Goal of the exercise: Don't include pictures. Quote the lines below from the first through the line that contains "1)).build('leaves', M['shrubleaf'], sh)".
· · ·
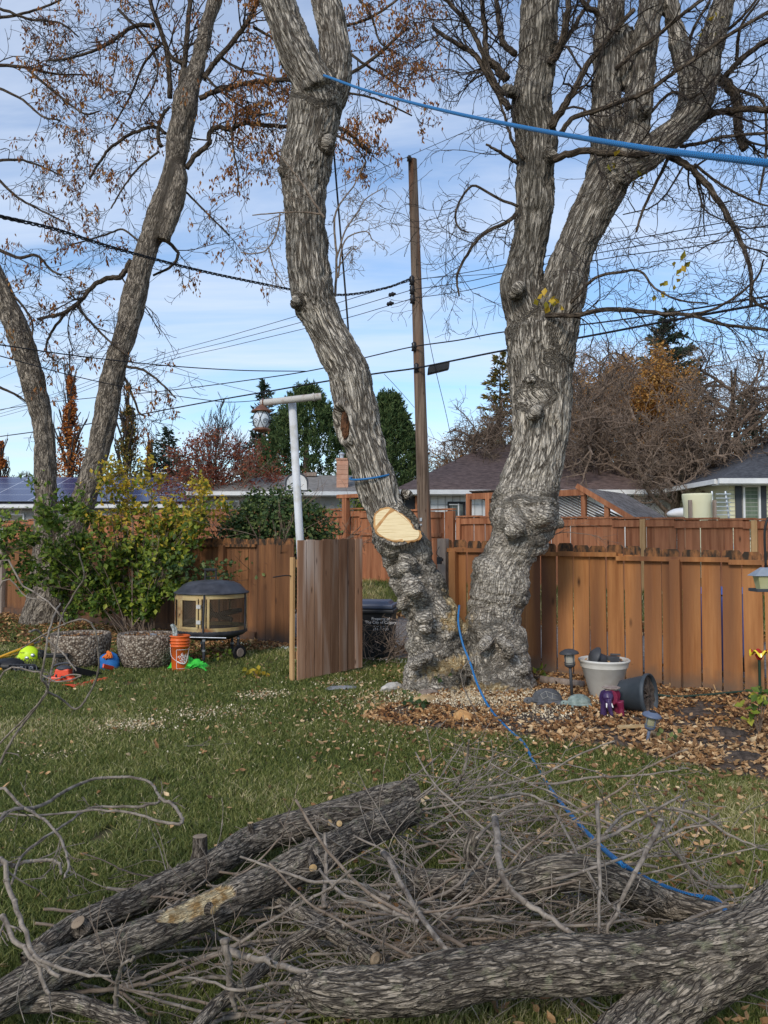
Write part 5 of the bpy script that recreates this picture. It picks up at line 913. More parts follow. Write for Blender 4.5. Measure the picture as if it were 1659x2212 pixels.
# ---- leafy shrub in front of them
sh = thing('leafy_shrub', G(300, 1385), 'large leafy shrub, green below with bright yellow sprays on top, behind the two round planters', 'shrub')
random.seed(77); RS.seed(77); tw = []; base = G(300, 1380)
spr = dict(n=7, g=.01, wig=.22, curl=.12, nc=[6, 5], ang=(.35, .9), lr=(.3, .5), rr=.5, rmin=.003)
tg = [(20, 1110), (60, 1150), (-10, 1180), (40, 1220), (120, 1075), (160, 1130), (100, 1180), (205, 1120), (260, 1130), (240, 1040), (212, 1020), (285, 1060), (330, 1080), (325, 1010), (370, 1090), (410, 1060), (450, 1045), (470, 1090), (440, 1120), (380, 1160), (420, 1180), (340, 1190), (290, 1180), (230, 1230), (180, 1240), (140, 1290), (300, 1260), (370, 1240), (250, 1290), (330, 1300), (390, 1275), (200, 1170), (80, 1110), (350, 1130), (260, 1000), (410, 1130), (30, 1160), (70, 1260)]
for (x, y) in tg:
    Y = base[1]+random.uniform(-.55, .6); t_ = P(x, y, Y); s_ = base+np.array([random.uniform(-.25, .25), random.uniform(-.2, .2), 0]); d = t_-s_; L_ = np.linalg.norm(d)
    mid = s_+d*.5+np.array([0, 0, .12*L_]); pt = cr([s_, mid, t_], 4); tw.append((pt, .011, .004))
    T = unit(np.gradient(pt, axis=0))
    for c in range(8): i = random.randint(3, len(pt)-1); grow(tw, pt[i], rodr(T[i], unit(np.cross(T[i], rvec())), random.uniform(.3, 1)), L_*random.uniform(.08, .2), .005, 1, spr)
b = MB(); 
by = MB(); twigmesh(by, tw); by.build('stems', M['twig2'], sh)
pts = np.vstack([q[0][1:] for q in tw if q[1] < .008]); rs = np.random.RandomState(8); pts = np.repeat(pts, 5, 0)+rs.normal(size=(len(pts)*5, 3))*.05
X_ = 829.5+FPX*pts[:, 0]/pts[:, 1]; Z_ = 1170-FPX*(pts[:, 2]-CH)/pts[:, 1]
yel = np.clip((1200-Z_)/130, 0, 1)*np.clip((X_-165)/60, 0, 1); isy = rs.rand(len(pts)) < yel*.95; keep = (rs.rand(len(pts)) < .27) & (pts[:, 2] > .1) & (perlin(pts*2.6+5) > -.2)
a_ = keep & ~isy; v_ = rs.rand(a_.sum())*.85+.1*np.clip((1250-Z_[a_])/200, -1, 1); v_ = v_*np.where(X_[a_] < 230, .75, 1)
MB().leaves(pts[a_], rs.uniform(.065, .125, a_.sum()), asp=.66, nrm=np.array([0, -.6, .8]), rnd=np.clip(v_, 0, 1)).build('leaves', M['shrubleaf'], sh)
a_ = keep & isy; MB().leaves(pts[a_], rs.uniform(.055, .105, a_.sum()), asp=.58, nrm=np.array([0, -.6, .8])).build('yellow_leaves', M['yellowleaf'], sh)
fp = P(430, 1235, 12.3); C = fp+RS.normal(size=(260, 3))*np.array([.35, .15, .12]); MB().leaves(C, .08, asp=.7).build('leaves', M['darkleaf'], sh)
# ================================================================ ropes
def rope_mat():
    m = bpy.data.materials.new('blue_braided_rope'); m.use_nodes = True; t = m.node_tree; b = t.nodes['Principled BSDF']; L = t.links.new
    a = t.nodes.new('ShaderNodeAttribute'); a.attribute_name = 'bk'; s = t.nodes.new('ShaderNodeSeparateXYZ'); L(a.outputs['Vector'], s.inputs[0])
    def mth(op, *ar):
        q = t.nodes.new('ShaderNodeMath'); q.operation = op
        for i, v in enumerate(ar):
            if isinstance(v, (int, float)): q.inputs[i].default_value = v
            else: L(v, q.inputs[i])
        return q.outputs[0]
    th = mth('ARCTAN2', s.outputs[1], s.outputs[0]); th = mth('DIVIDE', th, 2*math.pi/6)
    z = mth('MULTIPLY', s.outputs[2], 62.)
    f1 = mth('FRACT', mth('ADD', th, z)); f2 = mth('FRACT', mth('SUBTRACT', z, th)); k = mth('MULTIPLY', mth('LESS_THAN', f1, .42), mth('LESS_THAN', f2, .55))
    mx_ = t.nodes.new('ShaderNodeMixRGB'); L(k, mx_.inputs[0]); mx_.inputs[1].default_value = (.015, .17, .42, 1); mx_.inputs[2].default_value = (.008, .02, .07, 1); L(mx_.outputs[0], b.inputs['Base Color']); b.inputs['Roughness'].default_value = .6
    return m
M['rope'] = rope_mat()
def rope(pts3, r, label):
    q = cr(pts3, 10); q = np.asarray(q); b = MB(); b.tube(q, r, 14); o = b.build('blue_rope', M['rope'], smooth=True); return tag(o, label, 'rope')
W_ = [(700, 163, 5.6), (780, 192, 6.0), (870, 217, 6.6), (980, 244, 7.6), (1100, 269, 9), (1200, 288, 10.2), (1300, 305, 11.8), (1400, 321, 13), (1500, 334, 14.6), (1580, 343, 15.8), (1665, 353, 17.2), (1800, 366, 20), (2000, 385, 25)]
rope([P(x, y, .024*FPX/w_) for x, y, w_ in W_]+[np.array([2.4, .2, 2.0]), np.array([4.5, -4, 1.3])], .012, 'blue rope with dark flecks pulled taut from the left trunk fork to the right edge')
gr = [P(992, 1308, 8.25), P(990, 1345, 8.05), P(1000, 1392, 7.95), P(1015, 1430, 7.85), P(1032, 1480, 7.6), P(1058, 1530, 7.35), G(1095, 1572, .04), G(1130, 1604, .03), G(1150, 1640, .03), G(1180, 1690, .03), G(1215, 1738, .10), G(1258, 1788, .20), G(1300, 1830, .30), G(1345, 1868, .40), G(1400, 1900, .14), G(1480, 1932, .2), G(1540, 1942, .24), G(1562, 1962, .3), G(1580, 1985, .32), G(1620, 2035, .2)]
rope(gr, .0105, 'blue rope running down the trunk fork and over the lawn into the brush pile')
c0, c1 = P(757, 1034, 8.6), P(848, 1021, 8.6); cm_ = (c0+c1)/2; rad = np.linalg.norm(c1-c0)/2
q = [cm_+(c1-c0)/2*math.cos(a)*1.02+np.array([0, -math.sin(a)*rad*1.14, -.05*math.sin(a)]) for a in np.linspace(0, 2*math.pi, 40, endpoint=False)]
b = MB(); b.tube(q, .0115, 12, closed=True); tag(b.build('blue_rope', M['rope'], smooth=True), 'blue rope loop tied round the left trunk above the sawn face', 'rope')
# ================================================================ planters, bucket, fire pit
M['aggregate'] = mat('exposed_aggregate', (.09, .065, .045), .9, (.47, .38, .29), 34, bump=.02, bscale=36, contrast=(.40, .56), detail=2)
def agg():
    m = bpy.data.materials.new('pebble_aggregate'); m.use_nodes = True; t = m.node_tree; b = t.nodes['Principled BSDF']; L = t.links.new
    v = t.nodes.new('ShaderNodeTexVoronoi'); v.inputs['Scale'].default_value = 42; tc_ = t.nodes.new('ShaderNodeTexCoord'); L(tc_.outputs['Object'], v.inputs[0])
    r = t.nodes.new('ShaderNodeValToRGB'); e = r.color_ramp.elements; e[0].color = (.13, .09, .06, 1); e[1].color = (.58, .50, .40, 1); e.new(.5).color = (.33, .25, .18, 1); s = t.nodes.new('ShaderNodeSeparateXYZ'); L(v.outputs['Color'], s.inputs[0]); L(s.outputs[0], r.inputs[0])
    r2 = t.nodes.new('ShaderNodeValToRGB'); r2.color_ramp.elements[0].position = .25; r2.color_ramp.elements[0].color = (1, 1, 1, 1); r2.color_ramp.elements[1].position = .75; r2.color_ramp.elements[1].color = (.25, .22, .2, 1); L(v.outputs['Distance'], r2.inputs[0])
    x = t.nodes.new('ShaderNodeMixRGB'); x.blend_type = 'MULTIPLY'; x.inputs[0].default_value = 1; L(r.outputs[0], x.inputs[1]); L(r2.outputs[0], x.inputs[2]); L(x.outputs[0], b.inputs['Base Color']); b.inputs['Roughness'].default_value = .85
    bu = t.nodes.new('ShaderNodeBump'); bu.invert = True; bu.inputs['Distance'].default_value = .012; L(v.outputs['Distance'], bu.inputs['Height']); L(bu.outputs[0], b.inputs['Normal']); return m
M['agg'] = agg()
def planter(x, yb, r, h, label, tilt=(0, 0)):
    c = G(x, yb); c[1] += r*.9; root = thing('planter', c, label, 'planter')
    prof = [(r*.70, 0), (r*.80, .02), (r*.9, h*.25), (r*.97, h*.55), (r, h*.8), (r*.99, h*.95), (r*.965, h), (r*.87, h*.985), (r*.84, h*.88), (r*.84, h*.8)]
    A = axes(unit(np.array([tilt[0], tilt[1], 1]))); A = np.array([[1, 0, -tilt[0]], [0, 1, -tilt[1]], [tilt[0], tilt[1], 1]])
    MB().lathe(prof, c, 48, A).build('bowl', M['agg'], root, smooth=True)
    k = 30; rr = np.linspace(0, 1, 7)*r*.86; pr = [(max(a, .001), h*.86+.02*math.sin(a*20)) for a in rr[::-1]]; o = MB().lathe(pr, c, k, A); o.v[0] += RS.normal(size=o.v[0].shape)*[0, 0, .008]; o.build('soil', M['soil'], root, smooth=True)
    n_ = 130; a = RS.rand(n_)*6.28; q = r*.8*np.sqrt(RS.rand(n_)); C = c+np.stack([q*np.cos(a), q*np.sin(a), np.full(n_, h*.87+.015)], 1)@A; MB().leaves(C, .05, nrm=np.array([0, 0, 1]), asp=.6).build('dead_leaves', M['litter'], root)
    return c
p1 = planter(152, 1447, .375, .42, 'round pebbled concrete planter on the left, between the yellow helmet and the blue sack')
p2 = planter(301, 1450, .385, .43, 'round pebbled concrete planter with a grey rock on its rim, beside the orange bucket', (0, .03))
c = P(330, 1378, 10.2); M['rock'] = mat('grey_rock', (.16, .16, .165), .9, (.33, .33, .34), 9, bump=.02); b = MB(); b.blob(c, (.085, .07, .06), .28, 2.5, 22); tag(b.build('rock', M['rock']), 'fist-sized grey rock resting on the rim of the right pebbled planter', 'rock')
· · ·
Output of the exercise:
Write part 5 of the bpy script that recreates this picture. It picks up at line 913. More parts follow. Write for Blender 4.5. Measure the picture as if it were 1659x2212 pixels.
# ---- leafy shrub in front of them
sh = thing('leafy_shrub', G(300, 1385), 'large leafy shrub, green below with bright yellow sprays on top, behind the two round planters', 'shrub')
random.seed(77); RS.seed(77); tw = []; base = G(300, 1380)
spr = dict(n=7, g=.01, wig=.22, curl=.12, nc=[6, 5], ang=(.35, .9), lr=(.3, .5), rr=.5, rmin=.003)
tg = [(20, 1110), (60, 1150), (-10, 1180), (40, 1220), (120, 1075), (160, 1130), (100, 1180), (205, 1120), (260, 1130), (240, 1040), (212, 1020), (285, 1060), (330, 1080), (325, 1010), (370, 1090), (410, 1060), (450, 1045), (470, 1090), (440, 1120), (380, 1160), (420, 1180), (340, 1190), (290, 1180), (230, 1230), (180, 1240), (140, 1290), (300, 1260), (370, 1240), (250, 1290), (330, 1300), (390, 1275), (200, 1170), (80, 1110), (350, 1130), (260, 1000), (410, 1130), (30, 1160), (70, 1260)]
for (x, y) in tg:
    Y = base[1]+random.uniform(-.55, .6); t_ = P(x, y, Y); s_ = base+np.array([random.uniform(-.25, .25), random.uniform(-.2, .2), 0]); d = t_-s_; L_ = np.linalg.norm(d)
    mid = s_+d*.5+np.array([0, 0, .12*L_]); pt = cr([s_, mid, t_], 4); tw.append((pt, .011, .004))
    T = unit(np.gradient(pt, axis=0))
    for c in range(8): i = random.randint(3, len(pt)-1); grow(tw, pt[i], rodr(T[i], unit(np.cross(T[i], rvec())), random.uniform(.3, 1)), L_*random.uniform(.08, .2), .005, 1, spr)
b = MB(); 
by = MB(); twigmesh(by, tw); by.build('stems', M['twig2'], sh)
pts = np.vstack([q[0][1:] for q in tw if q[1] < .008]); rs = np.random.RandomState(8); pts = np.repeat(pts, 5, 0)+rs.normal(size=(len(pts)*5, 3))*.05
X_ = 829.5+FPX*pts[:, 0]/pts[:, 1]; Z_ = 1170-FPX*(pts[:, 2]-CH)/pts[:, 1]
yel = np.clip((1200-Z_)/130, 0, 1)*np.clip((X_-165)/60, 0, 1); isy = rs.rand(len(pts)) < yel*.95; keep = (rs.rand(len(pts)) < .27) & (pts[:, 2] > .1) & (perlin(pts*2.6+5) > -.2)
a_ = keep & ~isy; v_ = rs.rand(a_.sum())*.85+.1*np.clip((1250-Z_[a_])/200, -1, 1); v_ = v_*np.where(X_[a_] < 230, .75, 1)
MB().leaves(pts[a_], rs.uniform(.065, .125, a_.sum()), asp=.66, nrm=np.array([0, -.6, .8]), rnd=np.clip(v_, 0, 1)).build('leaves', M['shrubleaf'], sh)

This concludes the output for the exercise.